Sydney Morning Herald reports on Geoffrey Miller's criticism of American class action system at Australian conference
The Sydney Morning Herald reports that Geoffrey Miller, Stuyvesant Comfort Professor of Law, said at a March 10 conference in Sydney on investor class actions that Australia has the most liberal class action regime in the world and that there are “gigantic” procedural differences between its system and that of the United States.
“An American class action practitioner would think they died and went to heaven seeing these differences,” Miller said.
He criticized as too expensive the U.S. rule that all potential class members must be notified by first-class mail, and he said that the need for American judges to certify at the outset that a case was appropriate for a single trial with multiple plaintiffs resulted in “a big mess” of “mini-trials” being heard at the time of certification.

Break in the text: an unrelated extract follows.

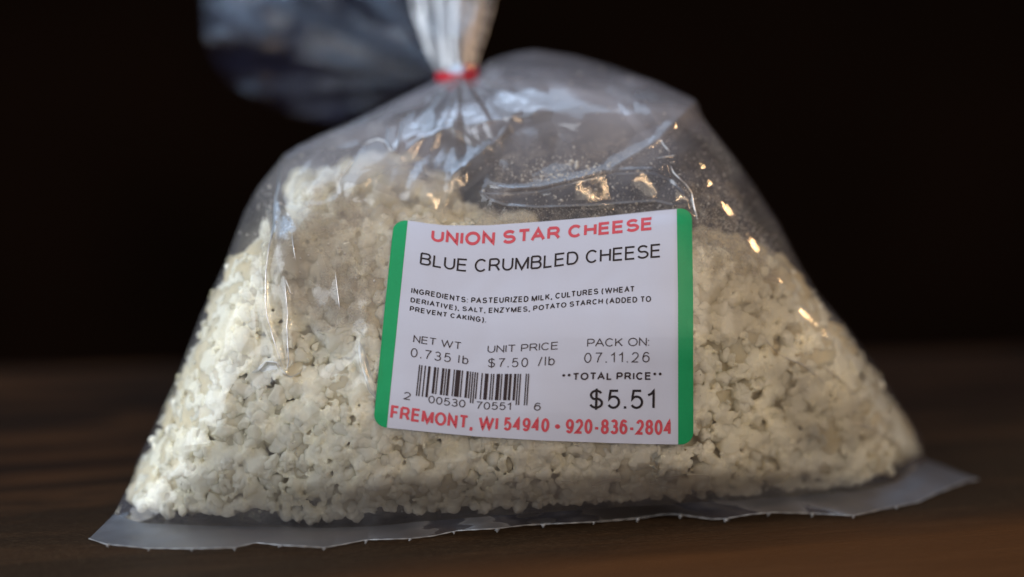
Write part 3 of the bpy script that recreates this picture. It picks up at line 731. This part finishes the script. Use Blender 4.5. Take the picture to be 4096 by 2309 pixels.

Miller also described problems with the U.S. fraud-on-the-market doctrine, which holds that if the market for a company’s shares is efficient, then all shareholders will suffer a loss if the company misleads the market. The rule was developed as a way of finessing the requirement that a class action can only proceed if the issues common to all plaintiffs are the predominant issues at stake. Plaintiffs can now claim reliance on the integrity of the markets.
Miller said such a system was flawed because it relied on the efficient markets hypothesis, which is a “contested theory of corporate finance” that judges “know nothing about” and that investors could not gain redress if they bought shares in a company with inefficient trading.
“Frauds also occur in inefficient markets, but you can’t bring [class actions] in them in the U.S.,” Miller said.